Das Gegenteil von Trump – doch der kandidiert wieder

An dem Treffen nahmen neben den Staatschefs der G7 auch EU-Kommissionspräsidentin Ursula von der Leyen und EU-Ratspräsident Charles Michel teil. Nur der türkische Präsident Recep Tayyip Erdoğan blieb dem Treffen fern. Er war sich schnell sicher, dass Russland nichts mit dem Raketeneinschlag zu tun habe.

Die schnelle Reaktion der USA und der Schulterschluss mit internationalen Verbündeten sind ein Kontrast zur früheren Regierung von Donald Trump. „Wir werden uns voll und ganz in der Welt engagieren“, betonte Biden auf Bali. Wer an der Verlässlichkeit der USA zweifele, so seine Botschaft, brauche dies zumindest im Moment nicht zu tun.

Doch zeitgleich zum Krisentreffen der G7 meldete sich Trump zurück. Der Ex-Präsident verkündete in seinem Golfresort in Mar-a-Lago, ins Rennen um das Weiße Haus für das Jahr 2024 einsteigen zu wollen. Bidens Vorgänger war dafür berüchtigt, globale Gipfel vorzeitig zu verlassen. Er drohte auch damit, die Nato-Mitgliedschaft aufzukündigen.

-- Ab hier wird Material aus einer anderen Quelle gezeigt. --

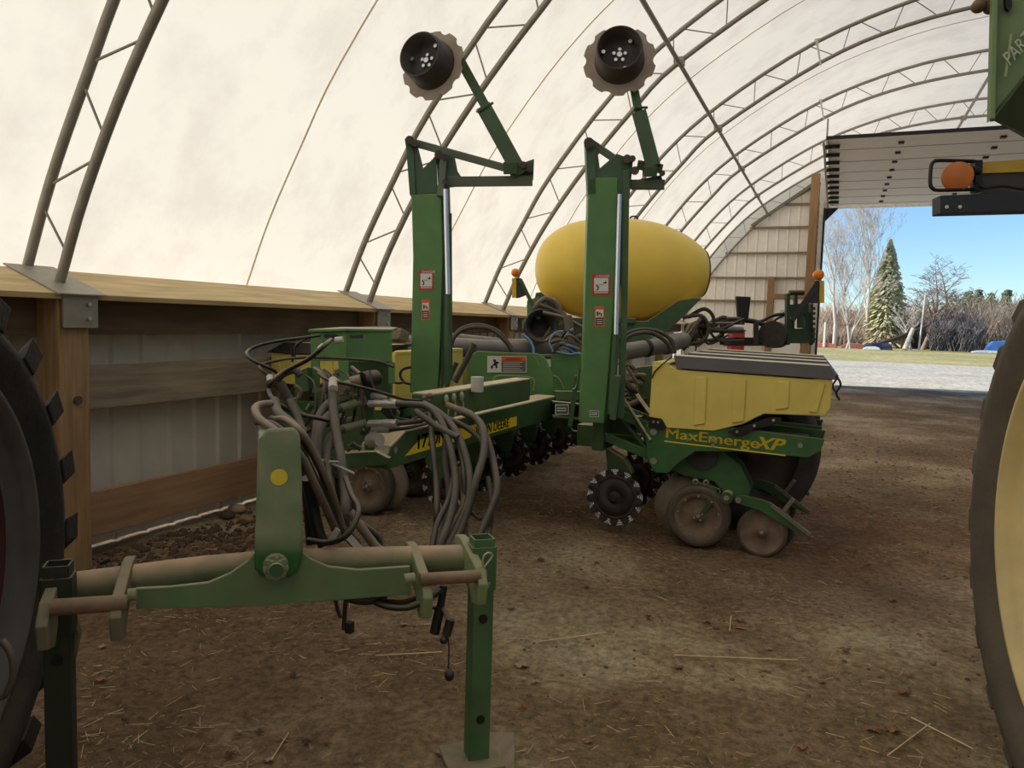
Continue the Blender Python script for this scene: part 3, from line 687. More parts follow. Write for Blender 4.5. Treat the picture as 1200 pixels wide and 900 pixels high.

Auf Bali wurde Biden gefragt, ob er etwas zu Trumps Kandidatur sagen wolle, er stand gerade an der Seite von Frankreichs Präsident Emmanuel Macron. Beide tauschten einen kurzen Blick aus. „Nicht wirklich“, erwiderte Biden und ging.

Die G20 sind zur Tagesordnung übergegangen. via REUTERS

Mangroven pflanzen auf Bali

Die G20 sind zur Tagesordnung übergegangen.

Nach der Aufregung über den Vorfall der Nacht gingen die G20-Mitglieder wieder zum regulären Programm über. Am Morgen pflanzten die Staatschefs am Rande des Gipfels Bäume in einem Mangrovenwald. Dabei posierten sie mit Schaufeln in den Händen für die Kameras. Am Vortag hatte die G20 auf das traditionelle Familienfoto verzichtet.

Da schon nicht mehr dabei war Russlands Außenminister Sergei Lawrow, der Putin auf dem Treffen vertreten hatte. Lawrow hatte das G20-Treffen bereits am Dienstagabend während des Abendessens vorzeitig verlassen.